Toto Wolff was asked, in the green room moments after the first-ever Canadian Grand Prix sprint, whether watching his two Mercedes drivers race each other for real had been uncomfortable. His response was not the one Mercedes' communications playbook would have written for him.
"It was great cinema, no?" Wolff said. "Tough fighting not only between our two, but also with Lando and further back. Enjoyed watching it."
The cinema in question: George Russell defending into Turn 1 on lap seven of the sprint, Andrea Kimi Antonelli sweeping around the outside, then running off the road on the exit. On the same lap, Antonelli lunged again into the next chicane, ran across the marbles, and lost a position to McLaren's Lando Norris.
It cost Mercedes a P2 finish to a car that had been three seconds behind them. Wolff acknowledged that openly.
"I think you can see how quickly it goes," he said. "You create a gap with two cars and then you start to fight a bit. And you can lose a race. If that goes longer and a bit unlucky for us and it's the Grand Prix, Norris may well win."
The flashpoint of the broadcast — beyond the on-track move itself — had been Wolff cutting in on the radio to tell Antonelli to stop moaning about a penalty for his own teammate. Asked directly about the intent behind the message, Wolff was unapologetic.
"You know, we don't want to start with race five and have headlines like 'Star Wars' or 'this is escalating' because it's not," Wolff said. "It's in the emotion and he's a young driver and I think George would have probably done the same. So we just need to see how we handle it."
What he made clear is that the radio call was the start of a Mercedes process, not the end of it. The post-race debrief, by Wolff's framing, was about establishing a framework for what comes next — not punishing what just happened.
"I really enjoyed these moments because it allows us to learn and to say, 'OK, what are we doing with this situation?

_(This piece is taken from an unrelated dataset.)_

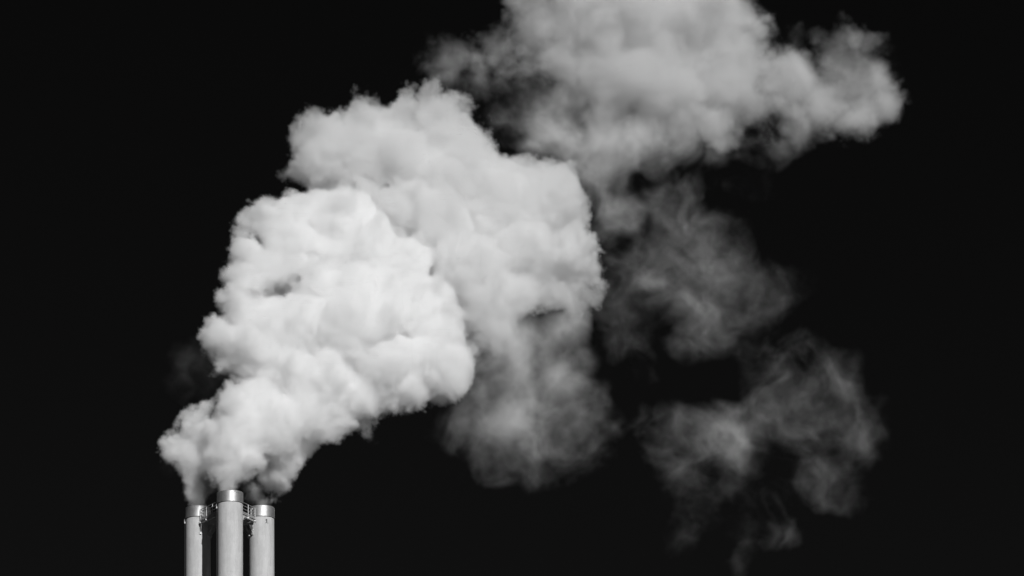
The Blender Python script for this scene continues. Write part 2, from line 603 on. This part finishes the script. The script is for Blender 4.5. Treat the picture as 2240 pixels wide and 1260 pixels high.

How are we handling that in the future?'" Wolff said. "Because you don't want to lose a race, you don't want to crash into each other. And sometimes it needs a little moment to remind ourselves what our objectives are."
"This is not particularly against one or the other," he added, "but there's a framework that we want to establish, and I'd rather have it in a sprint race where it's not about a lot of points than in the main race."
The numbers that frame Wolff's calm: Antonelli leads Russell by 18 points in the championship after the sprint result. Both drivers have championship-winning cars. Both have just sent Mercedes a very clear message about what kind of fight Sunday's Grand Prix could become.
Russell put a Mercedes on pole for the Grand Prix on Saturday evening, with Antonelli alongside him on the front row again, 0.068 seconds slower for the second day in a row. Wolff's stated preference is to let them race. The first big test of that policy is Sunday's start into Turn 1.